An academic paper that will be based on the conclusions of the School is currently being planned. Its general theme will be the concept of a fair city and residents’ involvement as a part of this concept. Later, the academic paper will be rewritten as a journal article and published on open platforms. The students will in turn integrate their newly gained experience and knowledge into their research projects.

Marianna Shkurko, supervisor of the summer school, Leading Expert at the Vysokovsky Graduate School of Urbanism

Over its five years, the School has developed a list of regular topics, with a focus on politique de la ville, a set of economic, social, and construction measures that are at different levels and of different scales and are aimed at eliminating regional socio-economic inequality. Despite the fact that politique de la ville is rather young, it is largely related to the consequences of the policy of mass residential building in 1950s-60s and the 1973 Oil Crisis, which triggered the degradation of residential suburbs in big cities. Politique de la ville is about renovating the urban environment, residential policies, and urban administration—all of which fall under the purview of the annual programme of the School.

This year, the programme’s list of topics on urban administration has been expanded to include issues related to residents’ institutional involvement in city management. In addition to the traditional introduction to various grassroots initiatives (and associations), the School participants met with representatives of municipal and national authorities, who emphasized the importance of residents’ participation in decision making, as well as providing public oversight of how these decisions are implemented. The expansion of participatory democracy tools has become an important aspect of politique de la ville over the recent years, so it was decided to give more attention to this issue.

Another important development at this School was the expanded pool of studies in urban planning: the programme now includes an introduction to Plan Urbanisme Construction Architecture (Puca), a research agency, and experts of Profession Banlieue, a resource centre for urban policy experts.

The School programme is usually broken up into two big parts: the preparatory ‘Moscow’ part, and the core ‘Paris’ part. In charge of the core programme is Nina Berezner, the School organizer and president of D’Est association, which aims to establish and develop civil partner links between Russia and France.

In addition to the ideas behind politique de la ville, the School’s programme is shaped by the view of French urbanism as a union of three factors: spatial planning, urban research, and city administration. Key actors of politique de la ville participate in the School as speakers and experts, both as advocates and critics. Paris has a high population density and a high level of space urbanization, and in fact, the city planning has already been completed. This determines the city’s construction policy, with a focus on long-term planning and process management, city renewal and implementation of target driver projects, as well as conservative intervention in built-up areas.
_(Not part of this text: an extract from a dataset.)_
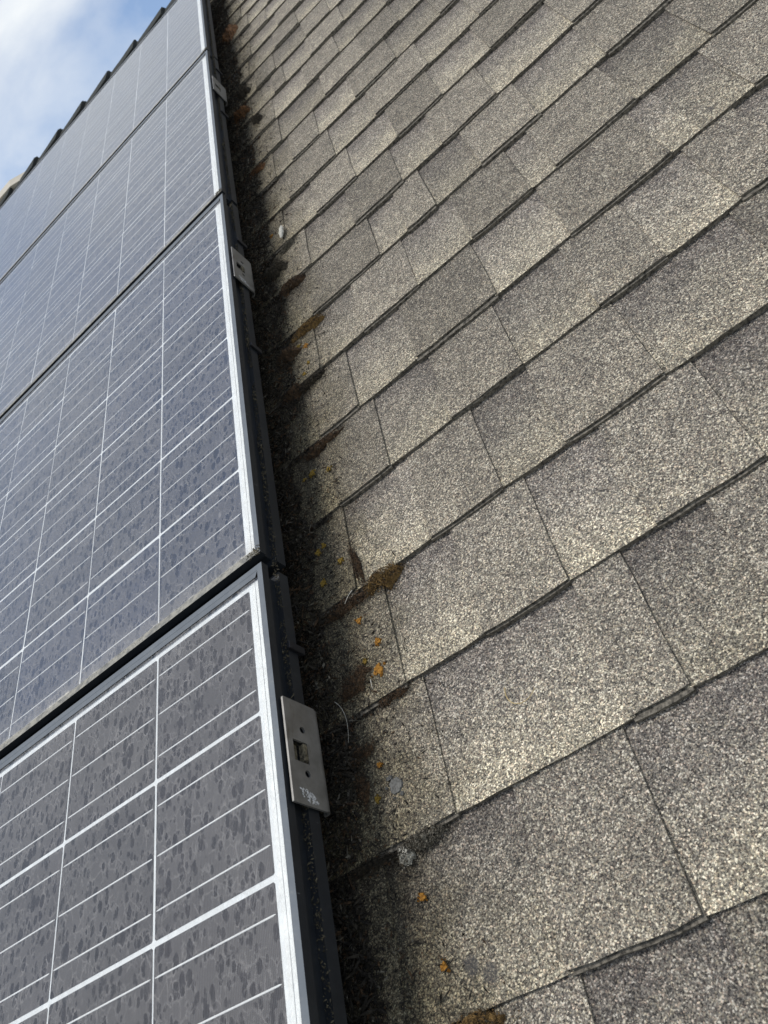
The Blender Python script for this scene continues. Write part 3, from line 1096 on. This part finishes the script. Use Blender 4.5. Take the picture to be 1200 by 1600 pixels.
moss('moss_clump', 'fuzzy rust brown moss mound close to the panel side', 'moss', .040, .408, .045, .034, .012, .2, MAT['moss_brown'], 7, 380)
moss('moss_clump', 'thin red brown moss strip under a shingle butt', 'moss', .075, .256, .075, .016, .007, .02, MAT['moss_brown'], 8, 300)
moss('moss_clump', 'flat brown moss patch left of the biggest orange lichen', 'moss', .055, -.135, .045, .030, .006, .4, MAT['moss_brown'], 9, 320)
moss('moss_clump', 'dark red brown moss wedged in a butt joint', 'moss', .095, -.172, .040, .010, .006, 0, MAT['moss_brown'], 10, 200)
moss('moss_clump', 'tangled grey brown clump of dead stems on a shingle butt', 'moss', .092, -.319, .050, .014, .009, 0, MAT['moss_grey'], 11, 420)
moss('moss_clump', 'pale dry nodule at the end of the dead stems', 'moss', .072, -.327, .014, .016, .009, 0, MAT['dust_line'], 12, 60)
moss('moss_clump', 'cracked ochre moss cushion cut by the bottom edge', 'moss', .102, -.470, .050, .018, .012, 0, MAT['moss_ochre'], 13, 260)
moss('moss_clump', 'orange brown moss tuft among litter below the farthest steel plate', 'moss', .040, 1.655, .050, .075, .020, 0, MAT['moss_rust'], 14, 460)
moss('moss_clump', 'dark moss tuft beside the farthest steel plate', 'moss', .060, 1.80, .035, .060, .020, 0, MAT['moss_black'], 15, 380)
moss('moss_clump', 'yellow orange moss in a crack beside the third panel', 'moss', .050, 1.275, .050, .030, .008, 0, MAT['moss_rust'], 16, 300)
moss('moss_clump', 'rubbly dark moss heap beside the middle steel plate', 'moss', .055, .785, .050, .060, .016, 0, MAT['moss_black'], 17, 420)
moss('moss_clump', 'curved dark debris below the pale cocoon', 'moss', .088, .838, .040, .018, .011, .4, MAT['moss_grey'], 18, 300)
moss('moss_clump', 'dark brown fuzzy moss heap left of the ochre ridge', 'moss', .045, .505, .050, .040, .014, 0, MAT['moss_brown'], 19, 380)
moss('moss_clump', 'small dark brown moss smear left of the grey lichen disc', 'moss', .045, -.213, .035, .016, .005, .3, MAT['moss_brown'], 20, 200)
moss('moss_clump', 'brown moss drop beside the grey lichen disc', 'moss', .040, -.247, .014, .034, .007, 0, MAT['moss_brown'], 21, 180)
moss('moss_clump', 'brown orange moss near the top of the visible shingles', 'moss', .045, 2.43, .070, .16, .018, 0, MAT['moss_rust'], 22, 420)
moss('moss_clump', 'dark moss line at the foot of the array, low in the picture', 'moss', .030, -.319, .060, .012, .006, 0, MAT['moss_black'], 23, 220)
moss('moss_clump', 'dark moss knot beside the third panel', 'moss', .082, 1.545, .030, .050, .014, 0, MAT['moss_black'], 24, 260)


def lichen(label, u, v, d, mat, seed, group='orange lichen spots near the panels', lobe=1.0):
    r = random.Random(seed)
    V, F = [], []
    n = 26

    def crust(cx, cy, dd):
        n0 = len(V)
        ph = [r.uniform(0, 6.28) for _ in range(4)]
        prof = [dd / 2 * (.80 + lobe * (.13 * math.sin(3 * t + ph[0]) + .10 * math.sin(5 * t + ph[1]) + .09 * math.sin(8 * t + ph[2]) + r.uniform(-.07, .07))) for t in [q * 2 * math.pi / n for q in range(n)]]
        V.append((cx, cy, .0003))
        for ring, (f, h) in enumerate(((.40, .0003), (.72, .0007), (.92, .0008), (1.0, -.0010))):
            for q in range(n):
                t = q * 2 * math.pi / n
                V.append((cx + prof[q] * f * math.cos(t), cy + prof[q] * f * math.sin(t) * 1.08, h + (r.uniform(-.0003, .0004) if ring < 3 else 0)))
        for q in range(n):
            F.append((n0, n0 + 1 + q, n0 + 1 + (q + 1) % n))
            for ring in range(3):
                b_ = n0 + 1 + ring * n; e_ = b_ + n
                F.append((b_ + q, e_ + q, e_ + (q + 1) % n, b_ + (q + 1) % n))
    crust(0, 0, d)
    for q in range(r.randrange(2, 6)):
        t = r.uniform(0, 6.28); k_ = r.uniform(.50, .68) * d
        crust(k_ * math.cos(t), k_ * math.sin(t), d * r.uniform(.12, .30))
    o = mobj('lichen_spot', pydata('lichen_spot', V, F), mat)
    place(o, u, v, surf_w(u, v) + .0002)
    tag(o, label, 'lichen', group)


LO, LV = MAT['lichen'], MAT['lichen_olive']
for q, (u, v, d, m_, lab) in enumerate((
        (.087, -.135, .0150, LO, 'biggest bright orange lichen spot, right of the flat brown moss patch'),
        (.093, -.101, .0095, LO, 'orange lichen spot just above the biggest one'),
        (.072, -.115, .0070, LV, 'small olive lichen spot left of the biggest orange one'),
        (.073, -.059, .0085, LO, 'orange lichen spot under the ochre moss mound'),
        (.063, -.233, .0070, LO, 'small orange lichen spot above left of the grey lichen disc'),
        (.054, -.265, .0070, LV, 'olive lichen fleck below left of the grey lichen disc'),
        (.080, -.365, .0078, LO, 'upper of the two lone orange lichen spots at the bottom'),
        (.088, -.423, .0085, LO, 'lower of the two lone orange lichen spots at the bottom'),
        (.035, .022, .0100, LV, 'dull olive lichen spot in the shade left of the moss streak'),
        (.066, .037, .0085, LV, 'yellowish lichen spot just left of the moss streak'),
        (.044, .080, .0085, LV, 'upper of two olive lichen spots under a shingle butt'),
        (.033, .075, .0100, LV, 'lower left of two olive lichen spots under a shingle butt'),
        (.047, .216, .0110, LV, 'yellow lichen rosette below the thin red brown moss strip'),
        (.076, .199, .0090, LV, 'yellow lichen spot right of the yellow rosette'),
        (.033, .215, .0060, LV, 'tiny yellow lichen fleck left of the yellow rosette'),
        (.082, .499, .0110, LO, 'bright orange lichen spot right below the ochre moss ridge'),
        (.067, .514, .0095, LV, 'brown orange lichen spot left of the bright one under the moss ridge'),
        (.081, .448, .0075, LV, 'faint yellow lichen fleck, upper of two above the black moss band'),
        (.070, .428, .0075, LV, 'faint yellow lichen fleck, lower of two above the black moss band'),
        (.056, .930, .0100, LO, 'orange lichen spot left of the pale cocoon'))):
    lichen(lab, u, v, d, m_, 300 + q)
lichen('round grey lichen disc on a shaded shingle', .078, -.262, .0190, MAT['lichen_grey'], 400, None, .3)
lichen('pale grey lichen blotch on the shingles beside the third panel', .037, 2.02, .030, MAT['lichen_grey'], 401, None)


def tube(pts, rad, name, mat, label, cat, u, v, w):
    V, F = [], []
    n = 6
    pts = [Vector(p) for p in pts]
    for i, p in enumerate(pts):
        d = (pts[min(i + 1, len(pts) - 1)] - pts[max(i - 1, 0)]).normalized()
        s = d.cross(Vector((0, 0, 1))).normalized(); up = s.cross(d)
        rr_ = rad * (1 - .5 * i / len(pts))
        for q in range(n):
            a = q * 2 * math.pi / n
            V.append(tuple(p + s * rr_ * math.cos(a) + up * rr_ * math.sin(a)))
    for i in range(len(pts) - 1):
        for q in range(n):
            F.append((i * n + q, i * n + (q + 1) % n, (i + 1) * n + (q + 1) % n, (i + 1) * n + q))
    F += [tuple(range(n))[::-1], tuple(range((len(pts) - 1) * n, len(pts) * n))]
    o = mobj(name, pydata(name, V, F), mat)
    place(o, u, v, w)
    tag(o, label, cat)


def curve(ctrl, n=14):
    out = []
    for i in range(n + 1):
        t_ = i / n
        a = [tuple(c) for c in ctrl]
        while len(a) > 1:
            a = [tuple(x + (y - x) * t_ for x, y in zip(p, q)) for p, q in zip(a, a[1:])]
        out.append(a[0])
    return out


tube(curve([(0, 0, .003), (-.006, -.018, .004), (.012, -.030, .002), (.028, -.016, .004)]), .00065, 'dry_stem', MAT['straw'],
     'curved straw coloured stem lying on a mid grey shingle', 'stem', .218, -.232, surf_w(.22, -.24))
tube(curve([(0, 0, .012), (.014, -.016, .016), (.014, -.030, .012), (.004, -.048, .006)]), .00028, 'dry_stem', MAT['pale_stem'],
     'hair thin pale stem arching beside the nearest steel plate', 'stem', .033, -.150, surf_w(.04, -.15))
tube(curve([(0, 0, .001), (.001, -.005, .003), (.000, -.011, .001)]), .0005, 'dry_stem', MAT['pale_stem'],
     'short white splinter below the biggest orange lichen', 'stem', .076, -.142, surf_w(.07, -.15))
tube(curve([(0, 0, .010), (-.004, -.006, .014), (-.012, -.013, .012)]), .0005, 'dry_stem', MAT['pale_stem'],
     'pale curled stem on the dark moss trail', 'stem', .078, -.022, surf_w(.07, -.03))

# pale segmented cocoon
V, F = [], []
n, m_ = 12, 25
for i in range(m_ + 1):
    t_ = i / m_
    rad = .0056 * math.sin(math.pi * min(.97, max(.03, t_))) ** .45 * (1 + .10 * math.sin(t_ * 6 * math.pi))
    for q in range(n):
        a = q * 2 * math.pi / n
        V.append((rad * math.cos(a), (t_ - .5) * .044, .005 + rad * .8 * math.sin(a)))
for i in range(m_):
    for q in range(n):
        F.append((i * n + q, i * n + (q + 1) % n, (i + 1) * n + (q + 1) % n, (i + 1) * n + q))
F += [tuple(range(n))[::-1], tuple(range(m_ * n, (m_ + 1) * n))]
o = mobj('cocoon', pydata('cocoon', V, F, smooth=True), MAT['white_crust'])
place(o, .086, .893, surf_w(.08, .89), -.12)
tag(o, 'pale segmented cocoon lying on a shingle beside the second panel', 'cocoon')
From this standpoint, it is important to demonstrate a situation in which built-up areas are the main resource for urban development, and the issues of city management and research are as pressing as never before.

Another important aspect is to demonstrate how it works in practice. The programme includes field expeditions in quartier populaire – priority quarters of politique de la ville, where the participants can look at how the national policy is implemented in real life, as well as meet and exchange experience with local experts. Each year, the programme has offered a trip to Clichy-sous-Bois, a commune of the Seine-Saint-Denis department, where socio-economic and urban development problems are particularly pressing. The second destination has been the commune of Grigny of the department of Essonne. The two cases demonstrate the contrasting historical and social contexts in the two communes, with the mutual challenges they are facing.
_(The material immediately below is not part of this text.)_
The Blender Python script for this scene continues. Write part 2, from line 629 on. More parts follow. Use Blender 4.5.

Dialogue between Students and Moscow Municipal Council Members in the French Capital

For Anastasia Burova, it was meeting new people that was the most important and interesting part of the summer school. ‘Interactions and discussions with experts and professionals from different fields who deal with urban issues allowed me to look at the city from a new perspective. At university, we read a lot of texts and study a lot of theories, while here we had an opportunity to see how it works in a real city with real people—how urban policies evolve and are implemented. In France, the policy of residents’ participation in solving issues related to the whole city has been getting really big recently. I believe it is a new level of interaction for the solution of city problems, which could be very useful for Russian cities, as well.’
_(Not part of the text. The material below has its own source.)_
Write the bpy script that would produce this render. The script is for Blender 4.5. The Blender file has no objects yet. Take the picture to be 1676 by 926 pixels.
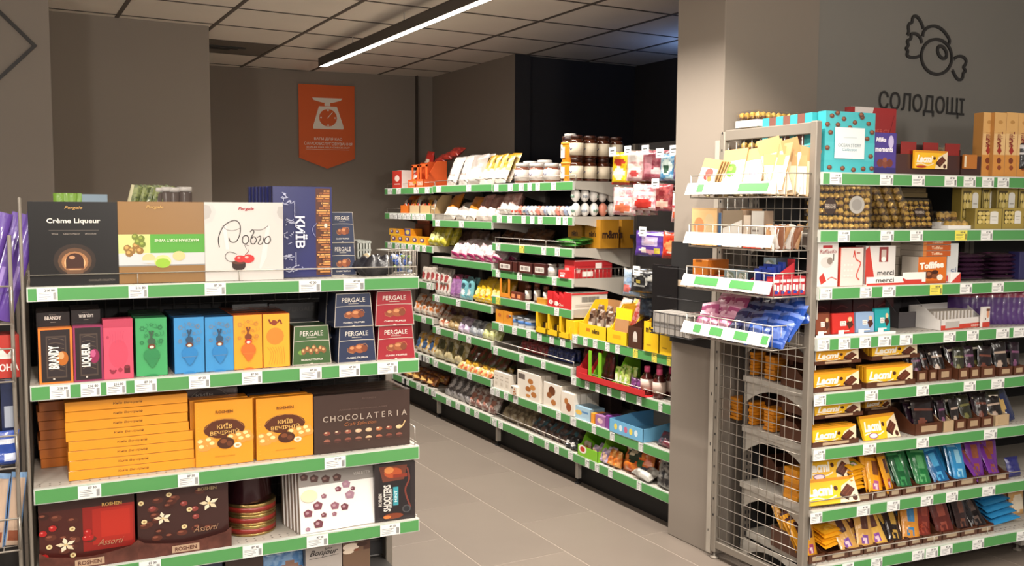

Marianna Shkurko believes that the most thrilling part of this year’s School was an evolving dialogue between the students and the second part of the group, which this year consisted of municipal council members from different Moscow districts.

According to Marianna, the students were interested in comparing their theoretical and academic knowledge about municipal administration with the real-life experiences of municipal council members. That’s why the School featured several unplanned evening mini lectures about how public and municipal administration works in Moscow, the experience of residents’ involvement in community life, and a variety of participatory practices.

‘The School devotes a lot of attention to different plans, strategies and agendas, which determine the trajectories for urban development, as well as the implementation of the principles of politique de la ville. That’s why field trips and meetings with local specialists are an important component of the School. They help students learn how theoretical and strategic tools are scaled from the national to the municipal level, how they are implemented, what difficulties and new tasks arise. These difficulties and new tasks, in turn, help readjust the strategies and agendas. I believe that these practices of critical rethinking and observation help develop the skills of a flexible planner and urban researcher, who is sensitive to the heterogeneous and changing urban environment,’ Marianna noted.

Professionals Worth Learning From

Anastasia Burova was particularly impressed by the French experts whose talks shed light on some aspects in urban development and planning that were new to her. ‘I personally was impressed by the talks of Stéphane Moch, head of resident participation office, Christine Leconte, president of the Guild of Architectures of Île-de-France, and Bénédicte Madelin, president of Pas Sans Nous association. Stéphane was one of the first speakers who discussed and demonstrated the level at which residents and urban authorities can interact. He told us about the ‘night debates’ project (an event that invites city residents to attend debate platforms and discuss any and all issues they are concerned about) as an example of this. Christine provided us with a lot of details about architects’ ethics in France and also spoke about the future of Notre-Dame de Paris and the possible solutions and their feasibility. Bénédicte impressed us with her alternative view on the effectiveness of the city policy implemented in France, raising a lot of relevant and controversial questions.’